Trailhead. Trailhead. As I walked up the hill, the hills of the city, it felt as if I was walking up a trail. My calves are burning, my ass is tightening, it doesn’t matter, how many hills I walk up- it’s always the same. Always the same. It’s hard work every time. Every time it is hard work. But once you get up to the top, and while you are thankful for the workout without the confines of the gym, you get to the top and the burn- the inability to talk while walking all worth it. I walk everyday in my own trails in my own urban jungle I call home.
Sometimes I get too daring. Too bold. And think I can carry tons of groceries including a variety of beer up hill. Up hill. In one bag. I forget how easy it is to walk down the hill empty handed but to return to the incline with a bag in hand, a busting bag with the hairy eyeball beer and bock, and avocados, and peers, and humus, and crackers, and kombucha.
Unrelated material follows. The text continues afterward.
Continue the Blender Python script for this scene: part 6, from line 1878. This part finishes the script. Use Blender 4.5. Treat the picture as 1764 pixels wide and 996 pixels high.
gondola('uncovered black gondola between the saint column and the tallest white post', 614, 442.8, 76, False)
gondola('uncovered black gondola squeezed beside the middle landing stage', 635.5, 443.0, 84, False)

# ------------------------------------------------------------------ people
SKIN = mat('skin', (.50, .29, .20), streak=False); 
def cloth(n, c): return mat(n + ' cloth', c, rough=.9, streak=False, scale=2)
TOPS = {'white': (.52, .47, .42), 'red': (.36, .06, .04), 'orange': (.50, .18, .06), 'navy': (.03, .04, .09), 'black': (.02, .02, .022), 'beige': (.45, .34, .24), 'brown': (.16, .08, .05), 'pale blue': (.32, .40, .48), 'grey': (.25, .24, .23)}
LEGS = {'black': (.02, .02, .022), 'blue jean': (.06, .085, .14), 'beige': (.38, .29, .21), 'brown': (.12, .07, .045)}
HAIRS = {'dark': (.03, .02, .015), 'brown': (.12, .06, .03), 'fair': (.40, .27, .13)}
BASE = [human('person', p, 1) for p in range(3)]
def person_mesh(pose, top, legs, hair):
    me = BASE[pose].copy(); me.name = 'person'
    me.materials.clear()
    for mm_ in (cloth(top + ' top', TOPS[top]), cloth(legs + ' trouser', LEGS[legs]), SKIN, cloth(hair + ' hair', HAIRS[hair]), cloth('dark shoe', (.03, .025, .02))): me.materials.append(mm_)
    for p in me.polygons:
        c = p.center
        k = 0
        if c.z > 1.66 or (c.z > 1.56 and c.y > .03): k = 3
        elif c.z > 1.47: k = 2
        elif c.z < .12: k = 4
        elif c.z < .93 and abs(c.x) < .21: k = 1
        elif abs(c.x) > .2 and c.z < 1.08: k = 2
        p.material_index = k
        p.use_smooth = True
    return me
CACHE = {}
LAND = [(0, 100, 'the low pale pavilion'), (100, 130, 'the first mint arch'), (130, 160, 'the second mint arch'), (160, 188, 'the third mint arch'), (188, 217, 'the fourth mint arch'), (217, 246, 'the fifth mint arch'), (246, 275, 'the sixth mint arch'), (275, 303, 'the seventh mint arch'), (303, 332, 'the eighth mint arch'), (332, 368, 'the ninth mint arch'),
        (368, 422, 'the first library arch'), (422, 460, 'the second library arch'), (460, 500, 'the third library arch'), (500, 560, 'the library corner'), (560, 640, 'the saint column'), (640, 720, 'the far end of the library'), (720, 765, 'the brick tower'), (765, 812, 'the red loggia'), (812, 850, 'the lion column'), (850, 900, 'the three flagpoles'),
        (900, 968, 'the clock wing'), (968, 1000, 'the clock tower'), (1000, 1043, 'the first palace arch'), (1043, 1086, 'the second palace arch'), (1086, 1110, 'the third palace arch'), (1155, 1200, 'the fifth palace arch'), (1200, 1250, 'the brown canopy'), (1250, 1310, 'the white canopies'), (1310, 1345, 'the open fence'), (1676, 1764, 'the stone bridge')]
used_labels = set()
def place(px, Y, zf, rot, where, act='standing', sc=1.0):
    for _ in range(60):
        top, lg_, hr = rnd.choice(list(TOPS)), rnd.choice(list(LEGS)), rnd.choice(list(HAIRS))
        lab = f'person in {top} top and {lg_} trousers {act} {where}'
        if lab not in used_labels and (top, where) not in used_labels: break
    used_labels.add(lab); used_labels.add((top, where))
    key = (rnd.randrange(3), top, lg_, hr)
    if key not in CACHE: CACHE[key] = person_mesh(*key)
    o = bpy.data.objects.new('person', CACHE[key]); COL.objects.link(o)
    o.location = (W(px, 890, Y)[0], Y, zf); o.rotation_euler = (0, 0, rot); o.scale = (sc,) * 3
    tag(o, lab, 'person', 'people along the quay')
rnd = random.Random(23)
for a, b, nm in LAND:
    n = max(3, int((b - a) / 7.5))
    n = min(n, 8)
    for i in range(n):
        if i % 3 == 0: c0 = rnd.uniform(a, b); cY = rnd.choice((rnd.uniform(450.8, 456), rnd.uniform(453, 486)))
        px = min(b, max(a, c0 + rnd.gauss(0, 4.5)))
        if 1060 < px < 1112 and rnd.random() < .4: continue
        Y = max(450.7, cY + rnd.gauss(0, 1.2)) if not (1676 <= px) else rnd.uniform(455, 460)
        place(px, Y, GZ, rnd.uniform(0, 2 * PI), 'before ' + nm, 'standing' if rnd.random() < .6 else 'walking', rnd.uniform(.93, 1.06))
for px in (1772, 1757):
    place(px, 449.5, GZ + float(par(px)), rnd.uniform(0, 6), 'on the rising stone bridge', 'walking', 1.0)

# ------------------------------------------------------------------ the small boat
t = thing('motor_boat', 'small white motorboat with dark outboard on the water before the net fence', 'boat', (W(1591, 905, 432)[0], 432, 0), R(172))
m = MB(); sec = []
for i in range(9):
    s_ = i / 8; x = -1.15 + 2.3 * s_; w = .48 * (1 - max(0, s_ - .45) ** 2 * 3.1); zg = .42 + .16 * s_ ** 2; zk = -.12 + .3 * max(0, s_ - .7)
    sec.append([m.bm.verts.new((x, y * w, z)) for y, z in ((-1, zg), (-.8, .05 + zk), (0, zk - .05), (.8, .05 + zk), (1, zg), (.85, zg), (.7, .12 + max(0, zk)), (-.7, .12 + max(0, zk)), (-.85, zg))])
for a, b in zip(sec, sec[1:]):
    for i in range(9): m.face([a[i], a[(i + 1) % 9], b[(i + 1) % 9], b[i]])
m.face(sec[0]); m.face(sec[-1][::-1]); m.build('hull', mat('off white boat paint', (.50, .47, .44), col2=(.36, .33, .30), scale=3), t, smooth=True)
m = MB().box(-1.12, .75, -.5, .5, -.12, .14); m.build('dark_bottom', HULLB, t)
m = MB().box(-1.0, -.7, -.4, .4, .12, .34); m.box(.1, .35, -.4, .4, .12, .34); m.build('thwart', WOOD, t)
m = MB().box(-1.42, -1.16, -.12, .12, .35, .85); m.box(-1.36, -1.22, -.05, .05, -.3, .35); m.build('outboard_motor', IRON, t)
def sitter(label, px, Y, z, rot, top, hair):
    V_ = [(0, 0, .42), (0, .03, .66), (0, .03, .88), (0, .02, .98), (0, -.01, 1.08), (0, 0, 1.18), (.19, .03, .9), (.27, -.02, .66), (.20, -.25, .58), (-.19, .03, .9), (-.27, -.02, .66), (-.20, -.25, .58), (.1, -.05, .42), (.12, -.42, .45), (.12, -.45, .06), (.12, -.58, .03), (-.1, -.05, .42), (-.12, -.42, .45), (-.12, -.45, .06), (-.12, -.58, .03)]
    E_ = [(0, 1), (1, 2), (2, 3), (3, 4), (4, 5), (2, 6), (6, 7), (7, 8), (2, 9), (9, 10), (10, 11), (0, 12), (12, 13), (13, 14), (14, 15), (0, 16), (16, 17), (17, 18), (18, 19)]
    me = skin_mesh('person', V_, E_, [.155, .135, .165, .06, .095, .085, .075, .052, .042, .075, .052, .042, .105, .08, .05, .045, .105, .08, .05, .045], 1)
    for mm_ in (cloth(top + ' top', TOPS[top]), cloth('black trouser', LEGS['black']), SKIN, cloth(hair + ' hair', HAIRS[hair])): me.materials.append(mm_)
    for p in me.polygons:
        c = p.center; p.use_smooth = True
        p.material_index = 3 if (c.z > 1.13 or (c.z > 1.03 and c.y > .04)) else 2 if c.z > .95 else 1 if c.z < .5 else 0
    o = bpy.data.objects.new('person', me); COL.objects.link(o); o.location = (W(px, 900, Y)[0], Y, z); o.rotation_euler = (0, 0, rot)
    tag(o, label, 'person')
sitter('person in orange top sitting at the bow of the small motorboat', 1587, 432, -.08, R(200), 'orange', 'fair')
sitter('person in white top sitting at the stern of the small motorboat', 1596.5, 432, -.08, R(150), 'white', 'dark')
It’s heavy. But my own guilt of the bay area forced me into the one bag. The one bag. Until. Until I am walking up the hill realizing this idea once profound is now not so much. I am walking up the incline and clenching the brown bag, switching back and forth between sides. My biceps ache- yoga helps but not enough. I am walking through the crosswalk on a sleepy street in Noe Valley when my favorite chapstick, my favorite flies out of my blue vintage purse like it has wings onto the pavement. I am not sure how I can pick it up while balancing the bag. How to do it? So I see two men right in front of me, greeting each other, they are friends, they seem friendly. So I ask do you mind picking up that chapstick, no problem. It’s now in my hand. I thought this was a good idea until I started walking up the hill. Walking up the hill.
I walk a few steps onto the next incline when not one but two tampons fly out of my purse. This fucking, so cute, so vintage, so not useful purse, I need some zippers. So the two men gentlemen are about to pick up the tampons and I can’t let them for some reason. Don’t pick those up. I say. They are tampons. I can’t believe I’m even saying this aloud. Why am I talking? I should have left them and kept going. Wow they seem so small I didn’t know they came that small. Oh they are OBs. Oh shit. Shut up Kate, shut up. Do you want us to help you? We don’t mind helping you with your bag. I am bending over picking up the tampons I couldn’t leave behind. No, I am okay. Still talking out loud, I am pretty much too embarrassed and bright red so I am going to keep walking. Walking up the hill. Up the hill. Home.